Schaefer, the censor

July 10, 1992

Gov. William Donald Schaefer could hardly do a better job of inviting the legislature to undermine the powers of his office. By preventing senior officials from testifying before legislative committees, he is starting a battle he can't win.

It was bad enough that he prohibited state employees from talking to reporters without first clearing the queries through his office. That was silly and self-defeating, since he and his staff would soon be doing nothing else. Now he is striking at the heart of representative government, and he will inevitably come up the loser.

The General Assembly won't sit still for such treatment. One way or another, it will punish the governor.

Several legislative committees already have the power to subpoena witnesses. It would take only a simple law to give that power to all committees. The legislature, sometimes spitefully, has slashed the budgets of officials it deemed unresponsive to its prerogatives. It could easily create a standoff over the budget next year until the governor got the point.

None of this does anyone any good. The bedrock of our governmental system, in Annapolis no less than in Washington, is checks and balances. The legislature can't govern without Mr. Schaefer, and he can't govern without the legislature. The courts monitor the behavior of both.

That's high school civics, and Mr. Schaefer would do well to refresh his memory. The legislature can't perform its essential functions -- notably, from Mr. Schaefer's viewpoint, appropriating money to run the government -- without knowing what the agencies are doing, and questioning officials on how well or badly their agencies are performing.

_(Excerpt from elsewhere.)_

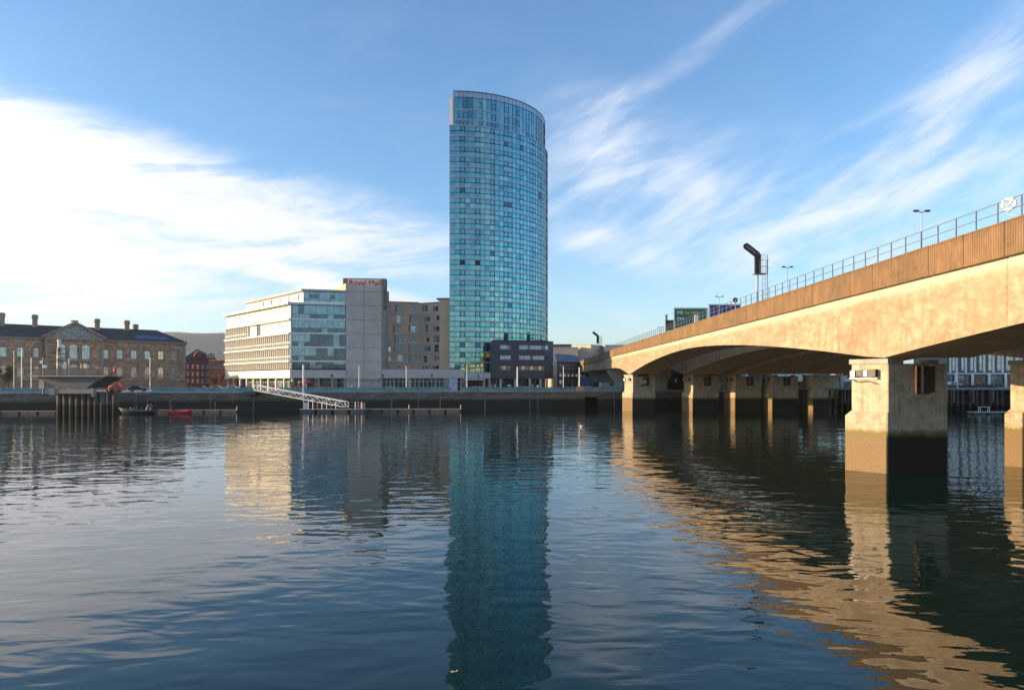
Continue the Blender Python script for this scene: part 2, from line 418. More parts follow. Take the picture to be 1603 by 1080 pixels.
# ------------------------------------------------------------------ quay wall of the far bank
def quay():
    q = thing('quay_wall', 'long dark stone quay wall with weedy tide line below the promenade', 'wall', (0, quay_y(0), 0))
    fr = Frame((Q0, quay_y(Q0)), (Q1, quay_y(Q1)))
    ucul = (WX(923, 188)-Q0)/fr.u.x
    w = MB(); ops = [(ucul-1.8, ucul+2.0, -2, 3.0)]
    wall_open(w, fr, 0, fr.L, -2, 2.95, ops, -.7, .35); w.box(0, fr.L, -.7, 0, 2.95, G-.32, fr)
    w.build('wall', QUAYM, q)
    MB().box(ucul-3, ucul+3, -.69, -.52, -2, 2.94, fr).build('culvert', mat('culvert_shade', (.008, .008, .008), 1., spec=0.), q)  # dark panel closing a shallow hole; its colour stands in for deep shade
    l = MB(); l.box(ucul-26, ucul-6, .0, .42, 2.95, 3.12, fr).build('ledge', mat('pale_ledge', (.24, .23, .17), .9), q)
    n = int(fr.L/3.2); proto = None; import_x = Q0
    for i in range(n):
        u = fr.L-(i+1)*3.2
        if fr(u, 0, 0).x < -150: break
        if proto is None:
            proto = MB().box(.015, 3.185, -.75, .12, 0, .34, lambda a, b, c: Vector((a*fr.u.x+b*fr.n.x, a*fr.u.y+b*fr.n.y, c))).build('coping_stone', COPE, q, origin=(0, 0, 0))
            proto.location = fr(u, 0, G-.32)-world_loc(q)
        else: inst(proto, q, fr(u, 0, G-.32)+Vector((0, 0, random.uniform(-.01, .012))))
    L0 = (-150-Q0)/fr.u.x
    MB().box(0, L0, -.75, .12, G-.32, G+.02, fr).build('coping', COPE, q)
    # timber fender posts
    proto = None
    for px in [232, 268, 338, 398, 505, 560, 614, 690, 760, 830, 962]:
        Y = 180/(1-.226*(px-801.5)/F); x = WX(px, Y)-.1
        if proto is None:
            m = MB(); m.box(-.16, .16, -.5, -.36, -1, 3.9); m.box(-.2, .2, -.52, -.34, 3.9, 4.05)
            proto = m.build('fender', mat('bleached_timber', (.17, .155, .13), .9, var=.3), q, origin=(0, 0, 0)); proto.location = Vector((x, quay_y(x), 0))-world_loc(q)
        else: inst(proto, q, (x, quay_y(x), random.uniform(-.6, 0)))
quay()
nb = thing('near_quay_wall', 'concrete edge of the near bank under the camera, outside the picture', 'wall', (0, .6, 0))
MB().box(-800, 900, .6, 1.0, -2, 5.42).build('wall', QUAYM, nb)

# ------------------------------------------------------------------ promenade railing with teal glass panels
def railing():
    segs = [(-158, WX(60, 150), 'left stretch of teal glass quay railing beside the wooden pier'),
            (WX(196, 150), WX(398, 163), 'teal glass quay railing between the wooden pier and the gangway'),
            (WX(432, 165), WX(704, 174), 'teal glass quay railing in front of the white office block'),
            (WX(722, 176), WX(902, 186), 'teal glass quay railing in front of the dark slate block'),
            (WX(912, 186), WX(985, 192), 'teal glass quay railing under the landward end of the bridge')]
    for a, b, lab in segs:
        t = thing('railing', lab, 'railing', (a, quay_y(a)+.3, G), 'quay railings'); fr = Frame((a, quay_y(a)+.35), (b, quay_y(b)+.35))
        n = max(1, round(fr.L/2.4)); w = fr.L/n; rot = lambda A, B, C: Vector((A*fr.u.x+B*fr.n.x, A*fr.u.y+B*fr.n.y, C))
        pp = MB().box(-.05, .05, -.04, .04, .02, 1.16, rot).build('post', STEEL, t, origin=(0, 0, 0)); gg = MB().box(.08, w-.08, -.012, .012, .1, 1.0, rot).build('glass_panel', RAILG, t, origin=(0, 0, 0))
        pp.location = fr(0, 0, G)-world_loc(t); gg.location = fr(0, 0, G)-world_loc(t)
        for i in range(1, n+1):
            inst(pp, t, fr(i*w, 0, G))
            if i < n: inst(gg, t, fr(i*w, 0, G))
        MB().box(0, fr.L, -.04, .04, G+1.165, G+1.23, fr).build('handrail', STEEL, t)
railing()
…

By setting himself up as Grand Censor, Mr. Schaefer undermines the public's faith in its government. The voters -- not just the legislators -- must know what public agencies are up to if they are to have a voice in influencing policy. That is what democracy is all about.

Secrecy is the last refuge of the petty bureaucrat -- or the despot. Mr. Schaefer is neither. But he has a bad habit of acting like one from time to time.